Сергей Есенин, «Трерядница», 1921 г. Авторская надпись:
Вы знаете запах нашей земли
и рисуночность нашего климата.
Передайте Парижу, что я
не боюсь его. На снегах
нашей родины мы снова сумеем
закрутить метелью, одинаково
страшной для них и этих.
"Любимому другу Илье Григорьевичу Эренбургу Б. Пастернак, 14/VI. 22, Москва".
"Дорогому Илье Григорьевичу Эренбургу — суровому и нежному писателю, другу всех мирных и простых людей — с любовью и преклонением К. Паустовский, 27 февраля 1956 г.".
Пробегаю глазами по корешкам: знакомые имена писателей, поэтов, художников, режиссеров, композиторов, генералов, маршалов…
Адмирал флота И. С. Исаков. "Военно-морской флот СССР в Отечественной войне", 1944 год. Дарственная надпись: "Где бы Вы ни были, на фронте или в «Москве», дорогой Илья Эренбург, я всегда представляю Вас знаменосцем Великой Отечественной войны, знаменосцем тех эпох, когда знамя шло впереди батальонов. Ваш Исаков".
…Так же, как и в Москве, — посередине кабинета письменный стол. На нем машинка. Кипа машинописных листов, испещренных пометками, исправлениями, многочисленными вклейками, которые, в свою очередь, тоже с поправками.
Хочется сказать несколько слов о манере работы Эренбурга. У писателя не было черновиков в обычном смысле, нет у него и разных вариантов и редакций — он правит и окончательно отделывает рукопись еще до того, как вещь в целом закончена. Пока страница не отработана, он не приступает к следующей.
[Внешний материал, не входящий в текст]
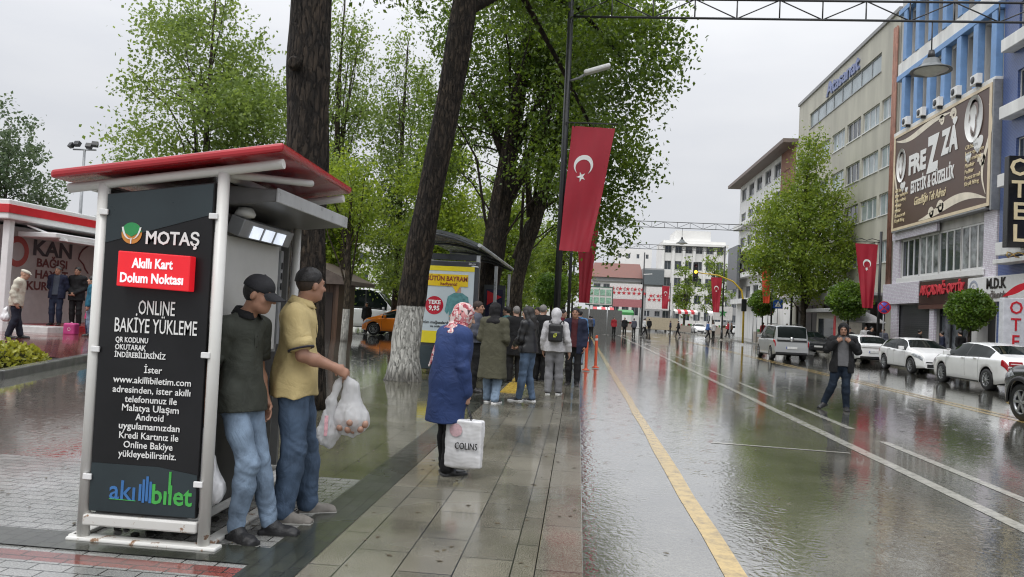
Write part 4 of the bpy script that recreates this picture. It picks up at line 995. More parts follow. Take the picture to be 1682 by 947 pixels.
def flag_banner(name, label, top_l, top_r, bot_l, bot_r, wave=.12, seed=0, m=None, group='red flag banners', emblem=True, cl=.40):
    m = m or FLAGR
    A, B, Cc, D = (np.array(q, float) for q in (top_l, top_r, bot_l, bot_r))
    r = thing(name, label, 'flag', tuple((A + B) / 2), 0, group)
    def f(u, v, off=0.0):
        p = (A * (1 - u) + B * u) * (1 - v) + (Cc * (1 - u) + D * u) * v
        ph = seed * 1.7
        w = wave * (v ** .8) * (math.sin(2.2 * v * PI + 3.2 * u + ph) * .6 + .4 * math.sin(5 * u + 3 * v + ph)) * (0.3 + .7 * v)
        w += .028 * (.25 + v) * math.sin(15 * u + 2.5 * v + ph) + .012 * math.sin(27 * u - 4 * v + ph) * v
        return p + np.array([.25 * w, w + off, .0])
    mb = MB((A + B) / 2)
    us = np.linspace(0, 1, 15); vs_ = np.linspace(0, 1, 34)
    mb.grid(np.array([[f(u, v, -.004) for v in vs_] for u in us])); mb.grid(np.array([[f(u, v, .004) for v in vs_] for u in us]), flip=True)
    mb.build('cloth', m, r)
    if emblem:
        W = np.linalg.norm(B - A); Hh = np.linalg.norm(A - Cc)
        for side, nm in ((-.012, 'crescent_and_star'), (.012, 'crescent_and_star')):
            e = MB((A + B) / 2)
            n = 34; R1 = .245 / W; cx, cy = cl, .31
            outer = []; inner = []
            for i in range(n + 1):
                a = math.radians(38 + (322 - 38) * i / n)
                # crescent opens downwards on a hanging banner
                def pt(rad, shift):
                    x = rad * math.cos(a) + shift; y = rad * math.sin(a)
                    return cx + y * 1.0, cy + x * W / Hh
                outer.append(pt(R1, 0))
            R2 = R1 * .8
            inner = []
            for i in range(n + 1):
                a = math.radians(38 + (322 - 38) * i / n)
                t0, s0 = R1 * math.cos(a), R1 * math.sin(a)
                # inner circle shifted towards the opening
                ax = math.atan2(s0, t0 - R1 * .25)
                x = R1 * .25 + R2 * math.cos(ax); y = R2 * math.sin(ax)
                inner.append((cx + y, cy + x * W / Hh))
            G = np.array([[f(*o, side) for o in outer], [f(*q, side) for q in inner]])
            e.grid(G, smooth=False, flip=side > 0)
            st = []
            for i in range(10):
                a = PI / 2 + i * PI / 5 + .2; rad = (.125 if i % 2 == 0 else .05) / W
                st.append(f(cx - .02 + rad * math.cos(a), cy + R1 * W / Hh * 1.02 + rad * math.sin(a) * W / Hh + .01, side))
            c0 = f(cx - .02, cy + R1 * W / Hh * 1.02 + .01, side)
            k = len(e.v); e.v += [tuple(c0)] + [tuple(p) for p in st]
            for i in range(10):
                e.f.append([k, k + 1 + i, k + 1 + (i + 1) % 10]); e.mi.append(0); e.sm.append(False)
            e.build(nm, WHITET, r)
    return r

def gantry(y, label, x0=-.52, x1=16.1, z0=8.72, z1=9.17, lamp_x=None, lamp_label=None, tall=9.3):
    r = thing('lamp_gantry', label, 'street gantry', (x0, y, 0), 0, 'overhead lamp gantries')
    b = (x0, y, 0)
    for x in (x0, x1):
        m = MB(b); m.cyl((x, y, 0), (x, y, tall), .085, .07, n=14); m.cyl((x, y, 0), (x, y, .9), .12, .11, n=14); m.box(x - .2, x + .2, y - .2, y + .2, 0, .03); m.build('pole', BLACKP, r)
    m = MB(b)
    m.cyl((x0, y, z1), (x1, y, z1), .028, n=6); m.cyl((x0, y, z0), (x1, y, z0), .028, n=6)
    n = int(round((x1 - x0) / .97)); d = (x1 - x0) / n
    for i in range(n):
        a = x0 + i * d
        m.cyl((a + d, y, z0), (a + d, y, z1), .018, n=5)
        m.cyl((a, y, z0 if i % 2 == 0 else z1), (a + d, y, z1 if i % 2 == 0 else z0), .016, n=5)
    m.build('truss', DARKM, r)
    if lamp_x is not None:
        l = thing('pendant_lamp', lamp_label, 'street lamp', (lamp_x, y, z0 - 1.0), 0, 'pendant street lamps')
        p = MB(); p.cyl((0, 0, .3), (0, 0, 1.0), .015, n=6); p.cyl((0, 0, .12), (0, 0, .32), .09, .06, n=14); p.build('hanger', DARKM, l)
        p = MB(); p.lathe([(.06, .14), (.15, .12), (.2, .0), (.26, -.06), (.43, -.14), (.44, -.17), (.41, -.165), (.25, -.09), (.1, -.05)], n=26); p.build('lamp_shade', mat('grey lamp shade', (.13, .14, .14), rough=.35, var=.2, metal=.3), l)
        p = MB(); p.lathe([(.001, -.27), (.12, -.26), (.24, -.2), (.36, -.155)], n=24); p.build('lens', mat('frosted lens', (.62, .64, .62), rough=.2), l)
    return r
G1 = gantry(17.6, 'nearest overhead lattice gantry carrying the big flag banner', lamp_x=7.8, lamp_label='bell shaped grey pendant lamp hanging above the blue building, nearest one')
gantry(58, 'second overhead gantry, crossing the sky beside the far pendant lamp', lamp_x=7.7, lamp_label='small bell shaped pendant lamp against the far white office block')
G3 = gantry(76, 'farthest overhead gantry, its thin truss over the street end', x1=14.4, x0=-.7)

def head_lamp(r):
    b = (-.52, 17.6, 0)
    m = MB(b); m.tube([(-.46, 17.58, 7.15), (-.25, 17.5, 7.2), (-.1, 17.45, 7.28)], [.03, .03, .03], n=8); m.build('lamp_arm', STEEL, r)
    m = MB(b); m.obox((.17, 17.4, 7.38), (.32, .11, .05), roty(-.30)); m.build('lamp_head', WHITEPL, r, bevel=.035)
    m = MB(b); m.cyl((-.52, 17.5, 6.12), (.72, 17.45, 6.1), .018, n=6)
    for x in (-.3, .15, .6): m.cyl((x, 17.45, 6.11), (x, 17.45, 6.0), .008, n=4)
    m.build('flag_arm', DARKM, r)
head_lamp(G1)

def flags():
    flag_banner('flag_banner', 'large red flag banner with white crescent hanging from the black post', (-.36, 17.45, 6.03), (.66, 17.45, 5.99), (-.52, 17.45, 3.06), (.2, 17.5, 3.04), wave=.14, seed=1)
    # second post and banner behind
    b = (-.42, 31, 0); r = thing('flag_post', 'slim black post of the second banner behind the large flag', 'post', b)
    m = MB(b); m.cyl((-.42, 31, 0), (-.42, 31, 7), .07, .06); m.build('pole', BLACKP, r)
    m = MB(b); m.cyl((-.42, 31, 6.25), (.8, 31, 6.25), .02, n=6); m.build('arm', BLACKP, r)
    flag_banner('flag_banner', 'second red flag banner partly hidden below the large one', (-.26, 31, 6.2), (.75, 31, 6.2), (.02, 31.1, 2.1), (.42, 31.1, 2.1), wave=.25, seed=2, emblem=False)
    # right side
    b = (16.05, 41.4, 0); r = thing('flag_post', 'black post with the crescent banner beside the blank shop sign', 'post', b)
    m = MB(b); m.cyl((16.05, 41.4, 0), (16.05, 41.4, 6.9), .08, .07); m.build('pole', BLACKP, r)
    m = MB(b); m.cyl((14.6, 41.4, 6.32), (16.05, 41.4, 6.32), .02, n=6); m.tube([(14.7, 41.4, 6.4), (15.0, 41.4, 6.5), (15.3, 41.4, 6.4), (15.6, 41.4, 6.5), (16.0, 41.4, 6.4)], .02, n=5); m.build('arm', BLACKP, r)
    flag_banner('flag_banner', 'red crescent banner hanging in front of the tan building', (14.72, 41.4, 6.22), (15.9, 41.4, 6.2), (15.2, 41.4, 2.75), (15.75, 41.4, 2.75), wave=.12, seed=3, cl=.5)
    flag_banner('flag_banner', 'orange red banner beside the big street tree', (15.0, 63.4, 6.7), (15.9, 63.4, 6.7), (15.3, 63.4, 3.4), (15.8, 63.4, 3.4), wave=.2, seed=4, m=FLAGD, emblem=False)
    b = (16.0, 63.4, 0); r = thing('flag_post', 'black post of the orange red banner', 'post', b); m = MB(b); m.cyl((16.0, 63.4, 0), (16.0, 63.4, 6.9), .07); m.cyl((15, 63.4, 6.75), (16, 63.4, 6.75), .02, n=5); m.build('pole', BLACKP, r)
    flag_banner('flag_banner', 'red crescent banner on the far black gantry post', (13.05, 75.6, 6.1), (14.15, 75.6, 6.1), (13.4, 75.6, 2.6), (14.0, 75.6, 2.6), wave=.2, seed=5, cl=.5)
    m = MB((-.7, 76, 0)); m.cyl((13, 75.6, 6.15), (14.4, 76, 6.15), .02, n=5); m.build('flag_arm', DARKM, G3)
    b = (13.0, 108, 0); r = thing('flag_post', 'thin far post with a narrow red banner near the crossing', 'post', b); m = MB(b); m.cyl((13, 108, 0), (13, 108, 7), .07); m.cyl((11.7, 108, 6.6), (13, 108, 6.6), .03, n=5); m.build('pole', BLACKP, r)
    flag_banner('flag_banner', 'narrow red crescent banner far away at the crossing', (11.8, 108, 6.5), (12.9, 108, 6.5), (11.9, 108, 3.2), (12.7, 108, 3.2), wave=.2, seed=6, cl=.5)
flags()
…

Помимо обычной работы над стилем и языком, такой кропотливый труд, бесконечные исправления и вклейки объясняются тем, что Эренбург сейчас, в противоположность своим ранним романам, где, обстоятельная разработка плана и фабулы играла первостепенную роль, всецело подчиняет сюжет логике развития характера героев.
— Новое содержание всегда диктует новые формы. Архитектура романа XIX века, — объясняет свои сегодняшние поиски Эренбург, — определялась судьбой одного героя или одной семьи. В наше время судьбы людей чаще, теснее, явственнее переплетаются. В повествовании это выражается быстрым перемещением планов, стремительной сменой места действия, одновременным развитием сюжетных линий, перекрещивающихся одна с другой. Язык становится лаконичным. Медлительная плавность уступает быстрому ритму. При этом, разумеется, существуют превосходные романы, стиль которых напоминает стиль Льва Толстого: одна фраза занимает порой полстраницы. Было бы неправильно посягать на бесспорную ценность таких произведений. Но я лично предпочитаю неуклюжие каракули ученика первого класса давно освоенной каллиграфии. Впрочем, дело это спорное, и судят книгу по ее достоинствам, а не по благим намерениям автора.
…Еще на московской квартире Эренбурга обращаешь внимание на цветы. Они соседствуют с книгами. Они — вторая, после литературы, страсть писателя. Когда во время нашей беседы пришел его давний знакомый, агроном соседнего хозяйства, писатель прервал разговор о литературе, и я стал свидетелем увлекательного рассказа о цветах, растениях, луковицах и черенках, каких-то особых теплицах с выдвижными стеллажами, специальных видах упаковки цветов и рассады и многих других вещах, которые я, мало что понимающий в этом деле, просто не запомнил. При этом многое было внове не только мне, но, кажется, и агроному.
Очень интересно было увидеть своими глазами все обширное цветочное хозяйство, выращенное руками Ильи Григорьевича. Гладиолусы и разные виды роз, гиацинты и азалии, восковой плющ с будто высеченной звездочкой, комнатная мальва, гелиотроп и жасмин — многие уже цвели — стояли в сотнях горшков в кабинете и на террасе, заполняли всю оранжерею, росли во дворе. Где бы ни был Эренбург, он привозит отовсюду семена, луковицы, черенки. Чилийский жасмин писатель привез от Пабло Неруды, карликовые растения — от японских друзей, азалии — из Бельгии, от королевы Елизаветы. Черенок кофейного дерева — из Бразилии, от Жоржи Амаду. Дерево уже плодоносит, и Эренбург шутит, что скоро будет пить кофе собственного урожая.